Dam outflows to increase after public puts pressure on IJC

THE TIDE IS HIGH- (From left) Log Cabin Point Resort owner/operator and Athol Councillor Jamie Forrester speaks with Bay of Quinte MP Neil Ellis on Wednesday. The Athol ward campground is one of several Prince Edward County businesses that have been negatively affected by the flood of 2019. (Submitted Photo)
JASON PARKS

STAFF WRITER

What exactly next spring and summer will look like at the shores of Prince Edward County remains to be seen but it appears the International Joint Commission is listening to concerns over Lake Ontario water levels and the much decried Plan 2014.

It’s been a busy week on the front lines of the battle to ensure a third flooding event in four years doesn’t further ruin shorelines and devastate businesses in the Quinte area.

With Lake Ontario water levels still well above average and fear that 2020 could bring another round of high waters that would erode shore lines, kill tourism opportunities at lake side business, hamper boaters, wash out infrastructure, etc. over 400 people turned up at a rally in Trenton on Wednesday evening protesting the Plan 2014 and the IJC’s regulation over the St.
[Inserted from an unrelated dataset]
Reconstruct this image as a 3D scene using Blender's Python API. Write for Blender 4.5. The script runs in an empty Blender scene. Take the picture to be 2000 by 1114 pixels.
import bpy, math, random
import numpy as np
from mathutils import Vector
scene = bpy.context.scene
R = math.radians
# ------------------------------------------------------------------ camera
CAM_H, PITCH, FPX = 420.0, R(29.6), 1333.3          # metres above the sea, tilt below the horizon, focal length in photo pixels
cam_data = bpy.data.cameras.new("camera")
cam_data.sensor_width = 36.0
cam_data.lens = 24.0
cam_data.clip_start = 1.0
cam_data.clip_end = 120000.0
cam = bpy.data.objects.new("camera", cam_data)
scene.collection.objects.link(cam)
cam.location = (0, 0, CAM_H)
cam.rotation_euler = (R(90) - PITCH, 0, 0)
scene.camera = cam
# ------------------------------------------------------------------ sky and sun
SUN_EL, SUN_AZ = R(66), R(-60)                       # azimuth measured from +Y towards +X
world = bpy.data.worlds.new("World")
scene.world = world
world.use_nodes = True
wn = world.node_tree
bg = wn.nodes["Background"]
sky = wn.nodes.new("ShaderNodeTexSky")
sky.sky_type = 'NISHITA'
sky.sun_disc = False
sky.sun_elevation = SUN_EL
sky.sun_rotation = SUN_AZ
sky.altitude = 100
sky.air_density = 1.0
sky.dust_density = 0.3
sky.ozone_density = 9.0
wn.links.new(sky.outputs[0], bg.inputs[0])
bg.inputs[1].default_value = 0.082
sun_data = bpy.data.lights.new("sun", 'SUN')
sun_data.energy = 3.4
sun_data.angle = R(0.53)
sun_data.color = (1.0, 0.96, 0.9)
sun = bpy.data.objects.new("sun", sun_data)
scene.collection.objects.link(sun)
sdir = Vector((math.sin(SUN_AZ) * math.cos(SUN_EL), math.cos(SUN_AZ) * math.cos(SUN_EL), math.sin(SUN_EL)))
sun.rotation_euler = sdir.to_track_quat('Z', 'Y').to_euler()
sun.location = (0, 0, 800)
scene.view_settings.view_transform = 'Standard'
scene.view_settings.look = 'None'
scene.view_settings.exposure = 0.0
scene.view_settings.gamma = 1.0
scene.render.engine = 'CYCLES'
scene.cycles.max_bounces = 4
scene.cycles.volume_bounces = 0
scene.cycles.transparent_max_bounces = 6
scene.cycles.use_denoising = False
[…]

Lawrence Seaway.

Earlier in the day, Bay of Quinte MPP Todd Smith announced Premier Doug Ford had written Prime Minster Justin Trudeau requesting more representation on the IJC and that the federal government act immediately and appoint an IJC Commissioner from the region hit hard by record water events in 2017 and 2019 (See Page 10).

Finally, on Thursday, Sarah Lobrichon, a spokesperson for the IJC, told The Brockville Recorder & Times that the IJC has given the International Lake Ontario-St. Lawrence River Board the authority to deviate from Plan 2014 flows during the current crisis until Lake Ontario peaks sometime in the summer of 2020.

“This provides as much authority as under the old plan so that the board can use every opportunity to release water without causing downstream flooding or severely harming other interests,” Lobrichon told the Recorder & Times reporter.

This deviation will allow small amounts of water to be removed from Lake Ontario in order to reduce the risk of further high water levels next year.

Brockville and the Thousand Islands region, like Prince Edward County and the Quinte area have been devastated by high water levels that are, according to property owners, politicians and some experts, a creation of Plan 2014.

The current plan which governs water flows along the St. Lawrence went into effect in 2016 and replaced Plan 1958.

Not long after instituting a new plan which was developed in part to improve shipping conditions, restore wetlands and answer ecological concerns, water levels on Lake Ontario started to rise to record highs-causing shoreline erasing and devastation along all sides of the Lake Ontario shoreline and the St. Lawrence all the way to the Moses-Saunders Power dam in Cornwall.

Along with his colleagues from adjacent municipalities, County of Prince Edward Mayor Steve Ferguson said it was important for the communities that share the Bay of Quinte to rally together and understand that there’s support from local municipal, provincial and federal leaders.

“I think everyone here acknowledges something needs to be done about this problem now,” Ferguson told the Gazette. “Considering lake levels are forecast to be 12-18” higher (than average) by the end of the year and potentially coupled with a wet spring, another year like 2019 would be disastrous for our residents and businesses.”

While advocacy and public attention are part of the process being put on government leaders who could exert political pressure on the IJC, Ferguson said the municipal management team continues to meet on a month-to-month basis to make sure preparations are in place should high water levels hamper Prince Edward County again. Ferguson said staff are proactively mapping out the areas that are expected to be hit hard if levels rise and precautionary plans for the deployment of sand, sand bags and other resources that will hold the water out are underway.

“We need to ensure public safety is addressed and part of that is making sure residents as well as first responders can get into and out of properties that could be affected,” The mayor added.“As well, we are looking at adjusting road levels and compensating in low lying areas.”

The Eastern Ontario Mayor’s Caucus passed a resolution calling on the IJC to revert back to the water management system that was previously in place and the Eastern Ontario Warden’s Caucus is expected to do likewise when it meets in December.

“The support calling on the IJC to do something is growing exponentially.”

The mayor added local residents have expressed their frustrations to him during site visits and phone calls. Ferguson said people are “taking matters into their own hands” because they watching the continual erosion of investment and property.

“So there’s that level frustration out there but I would ask for property owners to contact Quinte Conservation before they do anything regarding changes to their shoreline,” Ferguson added. “The people I’ve talked to have said the Conservation Authority have been wonderful to work with during this crisis. They’ve been very responsive and very understanding to the issues facing shore line owners dealing with erosion.”